En las otras disciplinas no es común que los profesionales de esos oficios cambien sus diagnósticos por dinero. En el derecho, desafortunadamente esto es común.
Entre los factores que contribuyen a desprestigiar al derecho y a la abogacía en Panamá está el uso y el abuso del denominado principio del debido proceso, elevado por muchos abogados, jueces y fiscales en una suerte de deidad, en una nueva divinidad. El uso y abuso del debido proceso ha resultado tan rentable que sus usuarios bien podrían llamarlo el divino proceso, por los milagros que han conseguido judicialmente a favor de delincuentes de cuello blanco y de cualesquiera otros colores.
Detrás de este culto al debido proceso no hay otro interés que el de extinguir la acción, bien civil o bien penal, que pesa sobre el cliente, o de cualquiera otra forma de exonerar al cliente de la responsabilidad civil o penal que pesa sobre él.
El supuesto e interesado culto al proceso funciona, de hecho, como una simple cortina de humo producida para confundir a la sociedad y, principalmente, al juzgador y conseguir la absolución de su defendido.
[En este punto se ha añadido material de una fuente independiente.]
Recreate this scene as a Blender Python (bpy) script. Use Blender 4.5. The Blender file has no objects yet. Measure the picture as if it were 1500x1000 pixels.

Para el solo efecto de dilación del caso con vistas a obtener la prescripción de la acción penal, son clásicos el uso y abuso de los certificados de salud, el uso y abuso de los incidentes, el cambio de abogado el día anterior o el mismo día de la audiencia, amén de los amparos de garantías constitucionales, los habeas corpus y los recursos de inconstitucionalidad.
En cuando al interés por el derecho y por el debido proceso, mi convicción es la siguiente: los abogados que ofician este culto no tienen interés alguno por el derecho, ni menos por el debido proceso. El verdadero interés de los abogados que litigan bajo el paraguas del debido proceso no es otro que el de asegurarse buenos honorarios.
Muchísimos son los casos que a diario se ven en los tribunales sobre el abuso del principio del debido proceso.
De hecho, el debido proceso, en Panamá y en todos los países del mundo, es el arma favorita que usan los abogados especialistas en clientes culpables. Más aún: tengamos la seguridad de que mientras más culpable sea el cliente o más horrible el crimen cometido por este, mayores serán los honorarios que recibirán estos “diligentes y honestos abogados”.